Oranges and Sunshine (dvd, 2010) 101 mins.

If you can remain unmoved by this story, you must have a heart of stone. While it does not have a specifically Christian background it is quite definitely a film with a clear moral message. It is based on true historic events with real-time historic characters. Margaret Humphreys is a social worker in Nottingham who, quite by chance (providence ?), uncovers what turns out to be one of the most significant scandals of recent times. In the 1920’s through to the 1970’s tens of thousands of children in care in the UK were deported to Australia, Canada, New Zealand and Zimbabwe. The children were often told, falsely in many cases, that their parent or parents were dead. They were offered the prospect of a better life – oranges and sunshine. When the children arrived in Australia, as the story here has it, they were treated as less than desirable, suitable only for slave labour and in poor conditions to boot.

We learn at the end of the film that it took 23 years for the UK and the Australian governments to acknowledge the sordid truth of what happened to 130,000 children. The heroine, Margaret Humphreys, never gave up in her primary quest to reunite these children, now grown up, with their families in the UK. The children whose stories are told in this film, had often lost any sense of identity because of loss of contact with their family which had been, in many cases, just a single parent. The human stories depicted there are harrowing, even though related in brief glimpses, especially upsetting when the news comes to light that their parent had died before a reunion could be effected.

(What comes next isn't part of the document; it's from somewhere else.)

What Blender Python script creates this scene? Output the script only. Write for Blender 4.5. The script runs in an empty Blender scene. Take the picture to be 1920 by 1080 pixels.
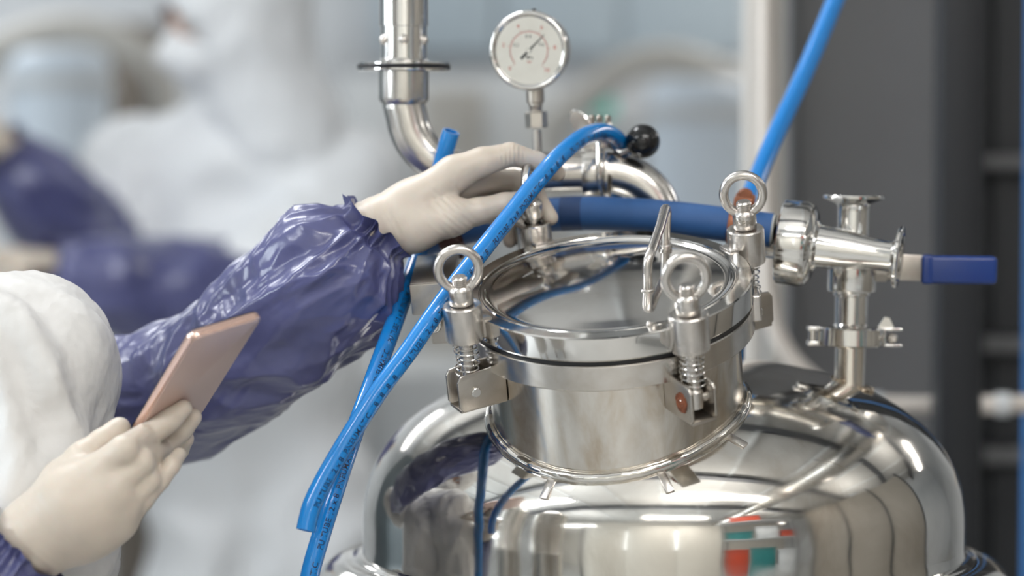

There are, thankfully, some happier stories of reunion to be told. Watch the face of Margaret Humphreys throughout the film. She maintains the quiet, objective passivity of a true professional. Her smiles are rare. Her determination laudable even when faced with physical attack. Notice too the disturbing effect on her own family of this one-woman crusade. There was a price to be paid. A moving experience – unless you have a heart of stone.